If this is only for "stale" pull-requests - may be fine, as the original
author (pull-requestor) should still have their files. However, I know
myself - I have days when I can look at git-related projects and/or
respond/write to a mailing lists and then months where work prevents me
from continued involvement.

Lastly - assuming the bot sends mail to "all" who have commented on a
pull-request, 14 days may be a bit short. Just my luck - I go on
vacation for 21 days and the bot sends mail I do not see for 19 days...

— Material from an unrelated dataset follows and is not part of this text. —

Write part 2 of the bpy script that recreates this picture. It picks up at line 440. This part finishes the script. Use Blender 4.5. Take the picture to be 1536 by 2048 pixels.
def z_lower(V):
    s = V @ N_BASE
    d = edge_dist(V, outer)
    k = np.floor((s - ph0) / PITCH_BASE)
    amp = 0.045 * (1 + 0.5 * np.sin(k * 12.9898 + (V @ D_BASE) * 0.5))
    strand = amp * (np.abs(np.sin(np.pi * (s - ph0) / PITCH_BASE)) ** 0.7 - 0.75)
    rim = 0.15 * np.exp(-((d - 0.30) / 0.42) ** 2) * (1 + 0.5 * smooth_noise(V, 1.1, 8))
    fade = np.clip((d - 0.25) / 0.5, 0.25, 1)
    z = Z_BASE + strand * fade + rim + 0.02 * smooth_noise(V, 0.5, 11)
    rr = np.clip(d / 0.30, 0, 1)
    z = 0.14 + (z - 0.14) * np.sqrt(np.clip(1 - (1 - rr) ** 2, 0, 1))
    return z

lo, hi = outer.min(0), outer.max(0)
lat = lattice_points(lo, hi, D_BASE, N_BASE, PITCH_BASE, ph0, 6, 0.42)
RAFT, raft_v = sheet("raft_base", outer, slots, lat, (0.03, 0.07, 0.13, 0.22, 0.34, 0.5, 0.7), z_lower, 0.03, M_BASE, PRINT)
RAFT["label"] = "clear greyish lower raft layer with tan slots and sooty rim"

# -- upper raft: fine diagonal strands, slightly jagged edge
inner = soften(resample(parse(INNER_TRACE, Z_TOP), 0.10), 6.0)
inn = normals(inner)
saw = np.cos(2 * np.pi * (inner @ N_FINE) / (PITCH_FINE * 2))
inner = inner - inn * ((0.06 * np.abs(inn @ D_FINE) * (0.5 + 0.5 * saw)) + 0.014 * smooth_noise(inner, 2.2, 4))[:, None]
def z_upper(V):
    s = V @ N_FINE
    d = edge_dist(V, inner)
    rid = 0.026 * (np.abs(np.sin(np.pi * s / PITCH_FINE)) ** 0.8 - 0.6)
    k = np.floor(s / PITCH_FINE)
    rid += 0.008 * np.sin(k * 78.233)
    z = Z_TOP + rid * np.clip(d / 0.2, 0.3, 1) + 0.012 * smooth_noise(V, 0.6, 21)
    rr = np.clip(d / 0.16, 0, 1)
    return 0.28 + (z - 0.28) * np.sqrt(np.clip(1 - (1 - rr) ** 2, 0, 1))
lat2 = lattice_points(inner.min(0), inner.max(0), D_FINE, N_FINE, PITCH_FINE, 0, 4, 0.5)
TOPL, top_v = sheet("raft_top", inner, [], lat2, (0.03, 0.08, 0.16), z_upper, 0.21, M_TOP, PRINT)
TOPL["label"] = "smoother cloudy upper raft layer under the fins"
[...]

imho: 14 days is cutting it tight.

On 4/7/2017 11:54 AM, Daniel Stenberg wrote:
> Hi,
> We regularly close bug reports and provided pull requests that don't
> go anywhere and are for all practical purposes abandoned[1]. This has
> been done pure manually. Bugs or work that get focus back can always
> be reopened or a new issue can be filed. It helps us filter out the
> "dead ones".
> To streamline this policy and to remove the human factor from the
> equation a bit, I want to switch on a bot that will do this
> automatically[2] and I'm now looking for input and thoughts.
> The idea is that the bot marks all "stale" issues that haven't had any
> activity for 90 days. If no further activity is noted in the 14 days
> following that, the issue gets closed.
> The 90 and 14 numbers are configurable variables that I consider
> suitable but we can always tweak them. Now or in the future.